From old-growth forests along the Skagit River to island views near Deception Pass, state parks in Skagit County have a lot to offer.

Access to those and the rest of Washington’s state parks will be free on 12 days in 2019.

Visiting a state park typically requires a Discover Pass for vehicles. The Discover Pass costs $10 for the day or $30 for the year.

Since the state began using the Discover Pass system for state parks and other lands managed by the state Department of Fish & Wildlife and the state Department of Natural Resources, it committed to offering free days throughout each year.

“We think the State Parks free days are a great way for people to try a new park or visit an old favorite,” State Parks Director Don Hoch said in a news release.

Seven state parks in Skagit County offer a combined 7,700 acres of public land for recreation including hiking, camping and wildlife viewing.

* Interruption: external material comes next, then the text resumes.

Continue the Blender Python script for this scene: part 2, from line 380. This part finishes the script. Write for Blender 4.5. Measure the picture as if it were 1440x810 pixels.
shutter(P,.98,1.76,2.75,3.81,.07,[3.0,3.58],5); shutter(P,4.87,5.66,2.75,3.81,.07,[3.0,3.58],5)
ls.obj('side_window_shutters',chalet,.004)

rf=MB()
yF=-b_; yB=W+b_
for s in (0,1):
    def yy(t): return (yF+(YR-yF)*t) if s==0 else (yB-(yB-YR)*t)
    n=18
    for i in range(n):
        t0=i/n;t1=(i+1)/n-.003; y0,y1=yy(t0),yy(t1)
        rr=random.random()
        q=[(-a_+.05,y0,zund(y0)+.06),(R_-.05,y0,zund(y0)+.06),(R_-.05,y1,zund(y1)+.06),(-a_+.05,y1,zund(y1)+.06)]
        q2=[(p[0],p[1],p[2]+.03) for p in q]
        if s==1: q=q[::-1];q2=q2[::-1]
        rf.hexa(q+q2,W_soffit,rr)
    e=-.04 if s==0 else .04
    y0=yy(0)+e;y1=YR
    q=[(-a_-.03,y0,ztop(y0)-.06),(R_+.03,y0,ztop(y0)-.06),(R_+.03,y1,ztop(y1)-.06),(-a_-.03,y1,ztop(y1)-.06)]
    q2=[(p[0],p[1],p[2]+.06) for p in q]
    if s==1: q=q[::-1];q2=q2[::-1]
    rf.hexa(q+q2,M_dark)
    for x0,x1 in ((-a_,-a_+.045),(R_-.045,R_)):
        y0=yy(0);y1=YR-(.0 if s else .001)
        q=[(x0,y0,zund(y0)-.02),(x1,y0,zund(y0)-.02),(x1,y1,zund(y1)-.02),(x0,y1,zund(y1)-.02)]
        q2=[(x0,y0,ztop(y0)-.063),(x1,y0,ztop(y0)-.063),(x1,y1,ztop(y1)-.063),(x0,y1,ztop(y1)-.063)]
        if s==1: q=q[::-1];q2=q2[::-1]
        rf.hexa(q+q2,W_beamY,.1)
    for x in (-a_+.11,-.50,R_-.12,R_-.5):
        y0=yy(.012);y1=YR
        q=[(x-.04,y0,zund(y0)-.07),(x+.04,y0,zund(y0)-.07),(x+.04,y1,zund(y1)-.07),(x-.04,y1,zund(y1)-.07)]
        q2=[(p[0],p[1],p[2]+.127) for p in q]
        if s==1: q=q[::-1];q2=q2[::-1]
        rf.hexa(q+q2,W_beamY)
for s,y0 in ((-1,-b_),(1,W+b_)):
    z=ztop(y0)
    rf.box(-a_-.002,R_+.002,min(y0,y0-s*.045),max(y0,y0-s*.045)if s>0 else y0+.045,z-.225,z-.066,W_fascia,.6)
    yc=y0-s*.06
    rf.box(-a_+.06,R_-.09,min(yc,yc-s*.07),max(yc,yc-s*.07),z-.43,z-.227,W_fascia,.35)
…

Skagit County boasts the state’s most visited park — Deception Pass State Park — which covers 3,854 acres on south Fidalgo and north Whidbey islands.

The county also has two marine parks that are accessible only by boat.

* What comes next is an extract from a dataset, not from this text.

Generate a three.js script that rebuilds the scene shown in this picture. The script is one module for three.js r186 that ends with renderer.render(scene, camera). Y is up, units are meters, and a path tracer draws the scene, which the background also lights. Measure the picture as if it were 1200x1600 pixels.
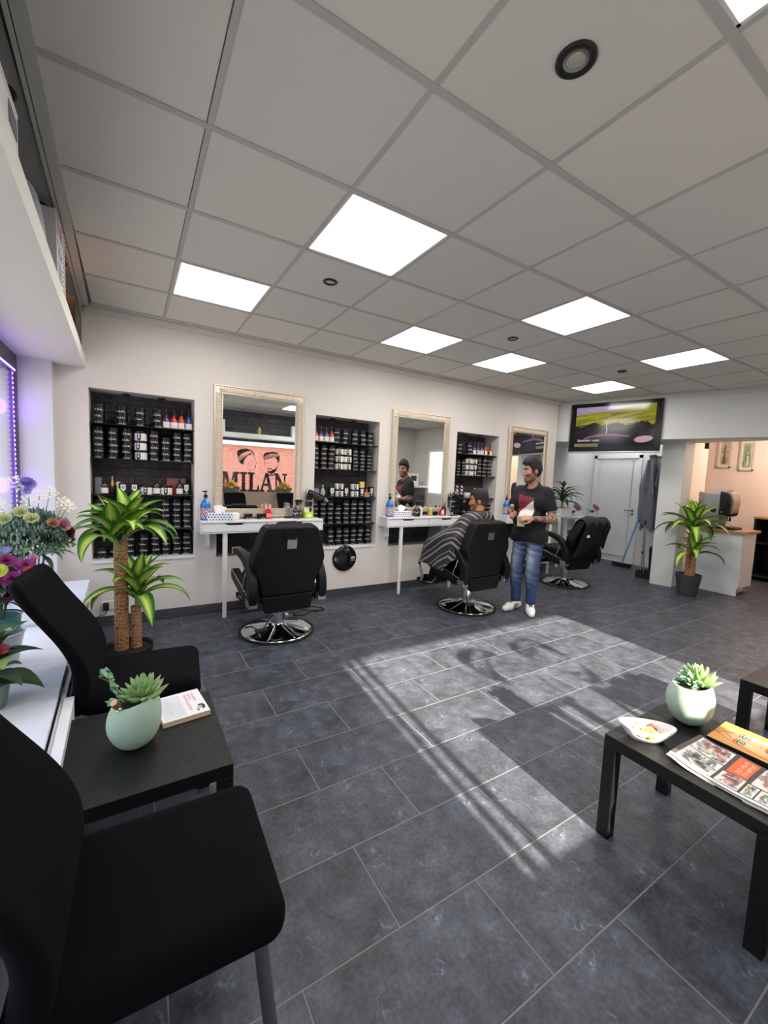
import * as THREE from 'three';
import { mergeGeometries, mergeVertices, toCreasedNormals } from 'three/addons/utils/BufferGeometryUtils.js';
import { RoundedBoxGeometry } from 'three/addons/geometries/RoundedBoxGeometry.js';
import { RectAreaLightUniformsLib } from 'three/addons/lights/RectAreaLightUniformsLib.js';
import { ImprovedNoise } from 'three/addons/math/ImprovedNoise.js';

// ---------- camera, sky, sun, exposure ----------
const scene = new THREE.Scene();
const camera = new THREE.PerspectiveCamera(102.17, 0.75, 0.05, 200);
camera.position.set(-0.2794, 1.497, 4.3838);
camera.rotation.set(-0.08764, -0.55196, 0.0421, 'YXZ');
scene.add(camera);
const renderer = new THREE.WebGLRenderer({ antialias: true });
renderer.toneMapping = THREE.LinearToneMapping;
renderer.toneMappingExposure = 1.0;
renderer.shadowMap.enabled = true;
RectAreaLightUniformsLib.init();
const SKY = 2.6, SUN = 26, PANEL = 13;
{ // hazy bright morning sky, the same all round
  const w = 64, h = 32, d = new Float32Array(w * h * 4);
  for (let y = 0; y < h; y++) for (let x = 0; x < w; x++) {
    const e = Math.max(0, (y + 0.5) / h * 2 - 1), o = (y * w + x) * 4;
    d[o] = 0.95 - 0.4 * e; d[o + 1] = 0.98 - 0.25 * e; d[o + 2] = 1.06; d[o + 3] = 1;
  }
  const t = new THREE.DataTexture(d, w, h, THREE.RGBAFormat, THREE.FloatType);
  t.mapping = THREE.EquirectangularReflectionMapping; t.magFilter = THREE.LinearFilter; t.needsUpdate = true;
  scene.background = t; scene.backgroundIntensity = SKY;
}
const sun = new THREE.DirectionalLight(0xfff1dc, SUN);
sun.position.set(2.0 - 0.07 * 12, 0.57 * 12, 2.5 + 12); sun.target.position.set(2.0, 0, 2.5);
sun.castShadow = true; sun.shadow.radius = 1.4; sun.shadow.mapSize.set(2048, 2048);
Object.assign(sun.shadow.camera, { left: -8, right: 8, top: 8, bottom: -8, near: 1, far: 40 });
scene.add(sun, sun.target);

// ---------- helpers ----------
const V = (x, y, z) => new THREE.Vector3(x, y, z);
let seed = 7;
const rnd = () => { seed = (seed * 1664525 + 1013904223) >>> 0; return seed / 4294967296; };
const rr = (a, b) => a + (b - a) * rnd();
const perlin = new ImprovedNoise();
const fbm = (x, y, z = 0.5, n = 4) => { let s = 0, a = 0.5; for (let i = 0; i < n; i++) { s += a * perlin.noise(x, y, z); x *= 2.03; y *= 2.03; z *= 1.7; a *= 0.5; } return s; };
const used = new Map();
function nm(n) { const k = used.get(n) ?? 0; used.set(n, k + 1); return k ? n + '_' + String(k).padStart(3, '0') : n; }
function tidy(g) {
  g = g.index ? g.toNonIndexed() : g;
  for (const k of Object.keys(g.attributes)) if (!['position', 'normal', 'uv'].includes(k)) g.deleteAttribute(k);
  if (!g.attributes.uv) g.setAttribute('uv', new THREE.BufferAttribute(new Float32Array(g.attributes.position.count * 2), 2));
  if (!g.attributes.normal) g.computeVertexNormals();
  return g;
}
const join = (gs) => { gs = (Array.isArray(gs) ? gs : [gs]).filter(Boolean); return gs.length === 1 ? gs[0] : mergeGeometries(gs.map(tidy)); };
function mesh(g, m, name) {
  const o = new THREE.Mesh(join(g), m); o.name = name; o.castShadow = o.receiveShadow = true; return o;
}
// a part of a thing (plain name)
function part(name, g, m, parent, label) { const o = mesh(g, m, name); parent.add(o); if (label) o.userData.label = label; return o; }
function thing(name, label, category, [x, y, z] = [0, 0, 0], turn = 0, group) {
  const o = new THREE.Group(); o.name = nm(name); o.position.set(x, y, z); o.rotation.y = turn; scene.add(o);
  o.userData = { label, category }; if (group) o.userData.group = group; return o;
}
function one(name, label, category, g, m, pos, turn = 0, group) { // a thing that is one mesh
  const o = mesh(g, m, nm(name)); scene.add(o); if (pos) o.position.set(...pos); o.rotation.y = turn;
  o.userData = { label, category }; if (group) o.userData.group = group; return o;
}
function copyOf(root, label, pos, turn, group) {
  const c = root.clone(); c.name = nm(root.name.replace(/_\d+$/, '')); c.position.set(...pos); if (turn !== undefined) c.rotation.y = turn;
  c.userData = { ...root.userData, label }; if (group) c.userData.group = group; scene.add(c); return c;
}
function struct(name, g, m) { const o = mesh(g, m, name); o.userData.kind = 'structure'; scene.add(o); return o; }
const mv = (g, x = 0, y = 0, z = 0) => g.translate(x, y, z);
const box = (w, h, d, x = 0, y = 0, z = 0) => new THREE.BoxGeometry(w, h, d).translate(x, y, z);
const bx = (x0, x1, y0, y1, z0, z1) => box(x1 - x0, y1 - y0, z1 - z0, (x0 + x1) / 2, (y0 + y1) / 2, (z0 + z1) / 2);
const rbox = (w, h, d, r = 0.008, x = 0, y = 0, z = 0, s = 2) => new RoundedBoxGeometry(w, h, d, s, Math.min(r, w / 2.01, h / 2.01, d / 2.01)).translate(x, y, z);
const rbx = (x0, x1, y0, y1, z0, z1, r) => rbox(x1 - x0, y1 - y0, z1 - z0, r, (x0 + x1) / 2, (y0 + y1) / 2, (z0 + z1) / 2);
const cyl = (r0, r1, h, x = 0, y = 0, z = 0, n = 20) => new THREE.CylinderGeometry(r1, r0, h, n).translate(x, y + h / 2, z); // base at y
const sph = (r, x = 0, y = 0, z = 0, sx = 1, sy = 1, sz = 1, n = 14) => new THREE.SphereGeometry(r, n, Math.round(n * 0.7)).scale(sx, sy, sz).translate(x, y, z);
const lathe = (pts, n = 24) => new THREE.LatheGeometry(pts.map(([r, y]) => new THREE.Vector2(Math.max(r, 0.0001), y)), n);
const tube = (pts, r, n = 24, k = 8, closed = false) => new THREE.TubeGeometry(new THREE.CatmullRomCurve3(pts.map((p) => V(...p)), closed), n, r, k, closed);
function bar(a, b, r0, r1 = r0, n = 10) { // tapered rod between two points
  const A = V(...a), B = V(...b), d = B.clone().sub(A), L = d.length();
  const g = new THREE.CylinderGeometry(r1, r0, L, n); g.translate(0, L / 2, 0);
  g.applyQuaternion(new THREE.Quaternion().setFromUnitVectors(V(0, 1, 0), d.normalize())); return g.translate(...a);
}
function poly(pts, depth, bevel = 0, seg = 2) { // extruded outline in x-y, thickness along z from 0
  const s = new THREE.Shape(pts.map(([x, y]) => new THREE.Vector2(x, y)));
  return new THREE.ExtrudeGeometry(s, { depth: depth - 2 * bevel, bevelEnabled: bevel > 0, bevelSize: bevel, bevelOffset: -bevel, bevelThickness: bevel, bevelSegments: seg, curveSegments: 8 }).translate(0, 0, bevel);
}
function roundPts(pts, r, n = 4) { // rounds the corners of an outline
  const out = [], N = pts.length;
  pts.forEach((p, i) => {
    const a = pts[(i + N - 1) % N], b = pts[(i + 1) % N], R = Array.isArray(r) ? r[i] : r;
    const u = [a[0] - p[0], a[1] - p[1]], v = [b[0] - p[0], b[1] - p[1]], lu = Math.hypot(...u), lv = Math.hypot(...v), q = Math.min(R, lu / 2.1, lv / 2.1);
    const s = [p[0] + u[0] / lu * q, p[1] + u[1] / lu * q], e = [p[0] + v[0] / lv * q, p[1] + v[1] / lv * q];
    for (let k = 0; k <= n; k++) { const t = k / n, w = 1 - t; out.push([w * w * s[0] + 2 * w * t * p[0] + t * t * e[0], w * w * s[1] + 2 * w * t * p[1] + t * t * e[1]]); }
  });
  return out;
}
function grid(nu, nv, f, closeU = false) { // parametric sheet, f(u, v) -> [x, y, z]
  const p = [], uv = [], ix = [];
  for (let j = 0; j <= nv; j++) for (let i = 0; i <= nu; i++) { p.push(...f(i / nu, j / nv)); uv.push(i / nu, j / nv); }
  for (let j = 0; j < nv; j++) for (let i = 0; i < nu; i++) { const a = j * (nu + 1) + i, b = a + 1, c = a + nu + 1, d = c + 1; ix.push(a, b, d, a, d, c); }
  const g = new THREE.BufferGeometry(); g.setAttribute('position', new THREE.Float32BufferAttribute(p, 3)); g.setAttribute('uv', new THREE.Float32BufferAttribute(uv, 2)); g.setIndex(ix);
  g.computeVertexNormals();
  if (closeU) { const n = g.attributes.normal; for (let j = 0; j <= nv; j++) { const a = j * (nu + 1), b = a + nu, s = V(n.getX(a) + n.getX(b), n.getY(a) + n.getY(b), n.getZ(a) + n.getZ(b)).normalize(); n.setXYZ(a, s.x, s.y, s.z); n.setXYZ(b, s.x, s.y, s.z); } }
  return g;
}
function boxUV(g, s = 1, ou = 0, ov = 0) { // uv in metres from the dominant normal
  const p = g.attributes.position, n = g.attributes.normal, uv = g.attributes.uv;
  for (let i = 0; i < p.count; i++) {
    const a = Math.abs(n.getX(i)), b = Math.abs(n.getY(i)), c = Math.abs(n.getZ(i));
    if (b >= a && b >= c) uv.setXY(i, p.getX(i) * s + ou, p.getZ(i) * s + ov); else if (a >= c) uv.setXY(i, p.getZ(i) * s + ou, p.getY(i) * s + ov); else uv.setXY(i, p.getX(i) * s + ou, p.getY(i) * s + ov);
  }
  return g;
}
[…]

Free days apply only to day-use access by vehicle, not overnight camping or rented facilities.

Five of seven state parks in Skagit County offer some Americans with Disabilities Act features to ensure those with disabilities can access the public lands, according to an online map State Parks released in October.

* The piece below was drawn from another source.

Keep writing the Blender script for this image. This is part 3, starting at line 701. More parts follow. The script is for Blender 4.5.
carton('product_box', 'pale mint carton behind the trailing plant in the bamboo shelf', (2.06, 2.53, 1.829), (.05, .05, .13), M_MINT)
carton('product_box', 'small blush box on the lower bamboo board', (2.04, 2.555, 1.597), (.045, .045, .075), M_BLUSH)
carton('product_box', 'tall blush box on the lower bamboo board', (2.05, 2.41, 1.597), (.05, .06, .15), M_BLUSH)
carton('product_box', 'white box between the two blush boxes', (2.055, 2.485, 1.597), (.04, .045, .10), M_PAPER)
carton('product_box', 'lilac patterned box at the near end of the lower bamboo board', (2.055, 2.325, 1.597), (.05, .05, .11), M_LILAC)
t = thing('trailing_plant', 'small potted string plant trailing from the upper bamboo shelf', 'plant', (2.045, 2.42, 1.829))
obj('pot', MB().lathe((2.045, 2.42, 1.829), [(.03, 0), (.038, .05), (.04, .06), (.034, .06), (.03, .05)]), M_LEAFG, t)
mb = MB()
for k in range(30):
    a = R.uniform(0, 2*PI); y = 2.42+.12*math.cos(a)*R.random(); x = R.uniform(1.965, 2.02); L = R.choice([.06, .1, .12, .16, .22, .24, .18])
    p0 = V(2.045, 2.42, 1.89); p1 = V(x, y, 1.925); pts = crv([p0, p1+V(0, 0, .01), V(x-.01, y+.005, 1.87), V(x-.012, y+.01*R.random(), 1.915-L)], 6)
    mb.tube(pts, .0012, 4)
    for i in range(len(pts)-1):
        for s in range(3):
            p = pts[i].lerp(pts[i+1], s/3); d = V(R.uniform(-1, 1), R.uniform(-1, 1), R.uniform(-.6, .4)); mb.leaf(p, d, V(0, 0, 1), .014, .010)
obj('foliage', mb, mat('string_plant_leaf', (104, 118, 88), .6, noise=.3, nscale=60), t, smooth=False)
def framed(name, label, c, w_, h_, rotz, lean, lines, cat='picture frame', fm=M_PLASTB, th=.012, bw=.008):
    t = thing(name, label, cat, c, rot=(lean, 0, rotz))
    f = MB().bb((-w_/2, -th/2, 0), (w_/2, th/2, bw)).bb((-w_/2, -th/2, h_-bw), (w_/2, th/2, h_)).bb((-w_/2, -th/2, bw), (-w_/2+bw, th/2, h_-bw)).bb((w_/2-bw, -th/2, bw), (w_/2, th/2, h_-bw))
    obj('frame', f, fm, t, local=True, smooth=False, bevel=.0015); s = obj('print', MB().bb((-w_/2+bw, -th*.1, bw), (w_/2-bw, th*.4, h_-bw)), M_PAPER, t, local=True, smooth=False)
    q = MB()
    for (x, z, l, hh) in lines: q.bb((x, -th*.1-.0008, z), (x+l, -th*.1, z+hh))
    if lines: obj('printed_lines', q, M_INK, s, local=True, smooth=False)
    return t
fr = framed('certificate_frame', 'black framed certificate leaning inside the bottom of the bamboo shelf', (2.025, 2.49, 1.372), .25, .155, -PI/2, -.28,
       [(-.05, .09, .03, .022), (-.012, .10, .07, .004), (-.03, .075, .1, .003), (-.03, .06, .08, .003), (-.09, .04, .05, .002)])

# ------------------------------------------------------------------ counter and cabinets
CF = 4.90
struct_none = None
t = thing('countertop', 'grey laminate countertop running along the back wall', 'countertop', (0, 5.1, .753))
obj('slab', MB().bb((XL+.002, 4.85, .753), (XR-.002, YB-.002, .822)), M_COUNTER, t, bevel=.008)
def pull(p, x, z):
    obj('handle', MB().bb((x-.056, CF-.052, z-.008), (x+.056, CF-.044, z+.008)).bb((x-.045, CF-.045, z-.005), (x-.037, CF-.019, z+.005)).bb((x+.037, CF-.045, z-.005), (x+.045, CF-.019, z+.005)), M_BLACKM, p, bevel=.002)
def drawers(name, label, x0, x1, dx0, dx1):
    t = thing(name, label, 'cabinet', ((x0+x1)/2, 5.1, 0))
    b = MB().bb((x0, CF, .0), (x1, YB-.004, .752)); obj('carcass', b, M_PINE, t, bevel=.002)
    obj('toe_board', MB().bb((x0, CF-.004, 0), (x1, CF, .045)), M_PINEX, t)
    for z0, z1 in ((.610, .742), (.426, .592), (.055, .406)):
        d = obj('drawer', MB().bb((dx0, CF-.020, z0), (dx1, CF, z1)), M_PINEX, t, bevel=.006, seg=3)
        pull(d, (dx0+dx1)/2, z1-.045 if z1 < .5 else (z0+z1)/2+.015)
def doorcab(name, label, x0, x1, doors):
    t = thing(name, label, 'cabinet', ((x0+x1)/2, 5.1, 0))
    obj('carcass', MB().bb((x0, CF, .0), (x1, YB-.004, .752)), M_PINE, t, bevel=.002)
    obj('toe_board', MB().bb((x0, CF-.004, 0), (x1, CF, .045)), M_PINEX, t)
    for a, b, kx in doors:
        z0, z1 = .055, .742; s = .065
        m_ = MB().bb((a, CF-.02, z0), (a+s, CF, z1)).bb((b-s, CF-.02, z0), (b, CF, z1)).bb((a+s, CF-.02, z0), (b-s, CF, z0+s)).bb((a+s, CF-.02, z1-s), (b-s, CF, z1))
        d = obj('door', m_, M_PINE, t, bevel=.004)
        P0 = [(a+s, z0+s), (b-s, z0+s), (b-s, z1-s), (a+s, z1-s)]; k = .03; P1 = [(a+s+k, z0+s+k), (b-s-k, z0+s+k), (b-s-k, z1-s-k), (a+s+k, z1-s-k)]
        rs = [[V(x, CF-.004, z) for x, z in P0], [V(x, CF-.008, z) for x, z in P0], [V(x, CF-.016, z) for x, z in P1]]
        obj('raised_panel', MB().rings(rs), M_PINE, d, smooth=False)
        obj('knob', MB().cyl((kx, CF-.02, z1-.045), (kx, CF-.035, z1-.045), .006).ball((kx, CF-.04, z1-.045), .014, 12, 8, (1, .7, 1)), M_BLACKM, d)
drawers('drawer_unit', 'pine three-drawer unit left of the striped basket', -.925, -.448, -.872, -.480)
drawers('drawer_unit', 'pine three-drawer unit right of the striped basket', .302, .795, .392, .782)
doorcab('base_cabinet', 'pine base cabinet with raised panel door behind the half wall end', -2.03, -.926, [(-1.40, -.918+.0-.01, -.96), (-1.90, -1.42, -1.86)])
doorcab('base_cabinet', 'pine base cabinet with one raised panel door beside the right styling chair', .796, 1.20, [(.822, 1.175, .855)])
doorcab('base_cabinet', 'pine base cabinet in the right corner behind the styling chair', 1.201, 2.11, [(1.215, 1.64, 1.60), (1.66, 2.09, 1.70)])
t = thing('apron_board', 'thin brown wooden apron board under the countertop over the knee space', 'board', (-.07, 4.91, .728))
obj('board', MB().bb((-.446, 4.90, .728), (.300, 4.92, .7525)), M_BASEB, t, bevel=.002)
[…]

Here’s a little more about what local state parks have to offer:

Bay View State Park

A pebble beach on Padilla Bay with picnic and barbecue areas and waterfront camping. The park offers ADA camping, cabins, picnic sites, a kitchen shelter and restrooms.

Deception Pass State Park

This park is the state’s most visited park thanks to its island views, 48 miles of trails and several campgrounds, lakes and visitor centers. Deception Pass State Park also includes the Kukutali Preserve managed on Kiket Island in partnership with the Swinomish Indian Tribal Community. The park offers ADA camping, trails, picnic areas and restrooms.

Larrabee State Park

A large park in the southern Chuckanut Mountains featuring a rocky beach on Samish Bay, camping and 18 miles of forested trails, including to Fragrance and Lost lakes. The park offers ADA campsites, trails, restrooms and showers.

Rasar State Park

This forested park on the Skagit River between Hamilton and Concrete offers camping, about 4 miles of trails and many chances during the winter months to see bald eagles and other area wildlife. There are ADA campsites, trails, picnic areas and restrooms.

Rockport State Park

A pocket of old-growth forest offering 5 miles of hiking trails through the rare, never-logged habitat. The park includes ADA trails.

Skagit Island and Hope Island marine state parks

Island preserves accessible only by boat and with limited, primitive camping and trails available.